Compliance

US Lawmakers Vote To Ban Anonymous Shell Companies

Tom Burroughes Group Editor London 14 December 2020

US Lawmakers Vote To Ban Anonymous Shell Companies

The US Senate has voted to enact legislation that will tighten rules on beneficial ownership disclosure where corporations are concerned. Ironically, for some time the US has trailed other jurisdictions in this regard, even though Washington had led a drive to crack Swiss bank secrecy a decade ago.

US lawmakers have passed a bill that overhauls anti-money laundering rules and bans anonymous shell companies, a blow for financial transparency.

The bill, passed by the US Senate on Friday, requires most companies to report their true beneficial owners to the government, allows greater information sharing between law enforcement and regulators, and authorises the use of new suspicious activity monitoring tools. 

The Bank Policy Institute, a group lobbying for such transparency, applauded Congress's actions.

“This legislation warns the world that the US will stop human traffickers, terrorists and other global criminals in their tracks when they attempt to infiltrate the financial system,” said BPI president and CEO Greg Baer. “The global law enforcement and national security community will reap enormous benefits from anti-money laundering policy that stops bad actors from using shell companies to shepherd crime across international borders. We applaud Congress for taking action on this essential issue,” he said in a statement.

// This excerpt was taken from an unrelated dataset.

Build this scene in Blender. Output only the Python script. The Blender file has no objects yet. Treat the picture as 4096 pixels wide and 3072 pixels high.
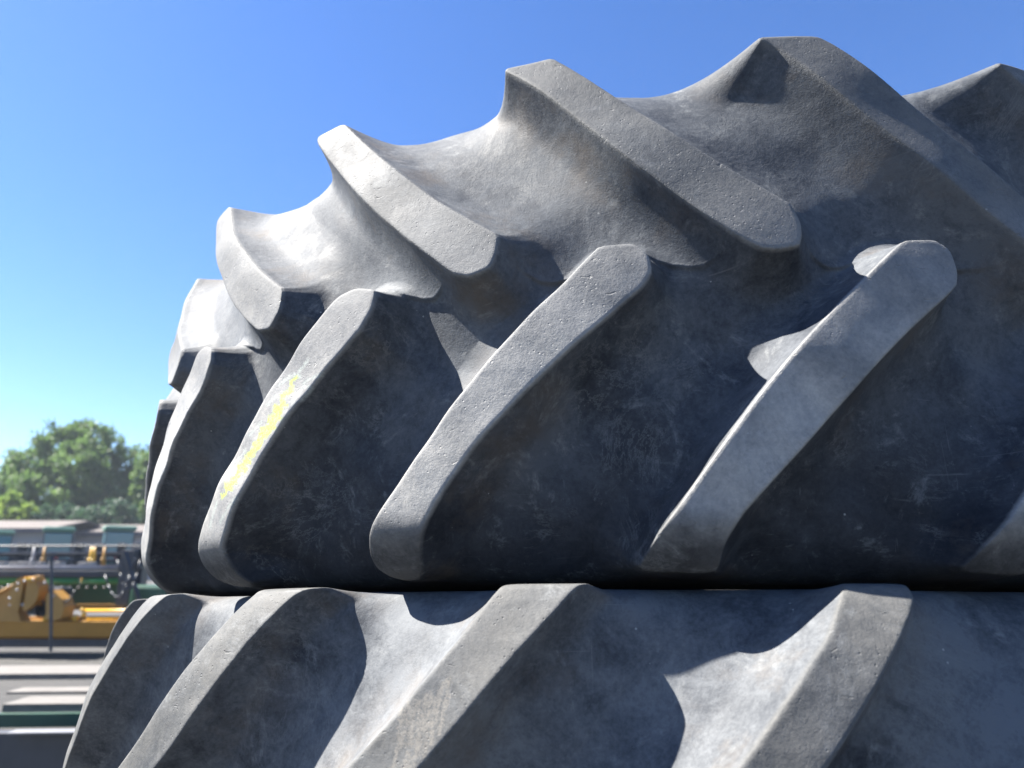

Disclosure of beneficial ownership of companies and other structures has been a consistent theme among those claiming that the current system allows criminals to hide behind shell companies. In the past, offshore jurisdictions such as Switzerland and the Cayman Islands have come under attack. States within the US such as Delaware are often favoured by entities in the US as places to register companies. 

In 2011, the World Bank said that each year the US produced nearly 10 times as many legal entities with anonymous owners as 41 tax havens combined (source: Reuters). Scores of countries have signed up to tax and financial data exchange agreements under what is known as the Common Reporting Standard. Ironically, the US, which has sought to crack down on jurisdictions such as Switzerland, isn’t a signatory to the CRS. 

The bill, introduced on Friday, was tacked on to a defence funding package. It was approved by the US Senate after the House of Representatives passed it earlier last week. The bill now heads to President Donald Trump. The Senate voted in favour by 84 to 13 votes, enabling it to brush aside a presidential veto were President Trump to try and squash the bill.

In recent months, jurisdictions with ties to the UK such as The Cayman Islands, the British Virgin Islands, Guernsey, Jersey and the Isle of Man, have pushed through public registers of beneficial ownership of companies, although not for trusts. 

A concern has been that publication of beneficial ownership details imperils legitimate financial privacy. Cybersecurity breaches have also raised worries that private financial details that come under data-transfer deals could be at risk. 

"The current AML/CFT framework is outdated and ill-suited to apprehending criminals and countering illicit financial activity. The 50-year-old framework has been expanded, but not substantially revised, since its inception," the BPI said in its statement last Friday.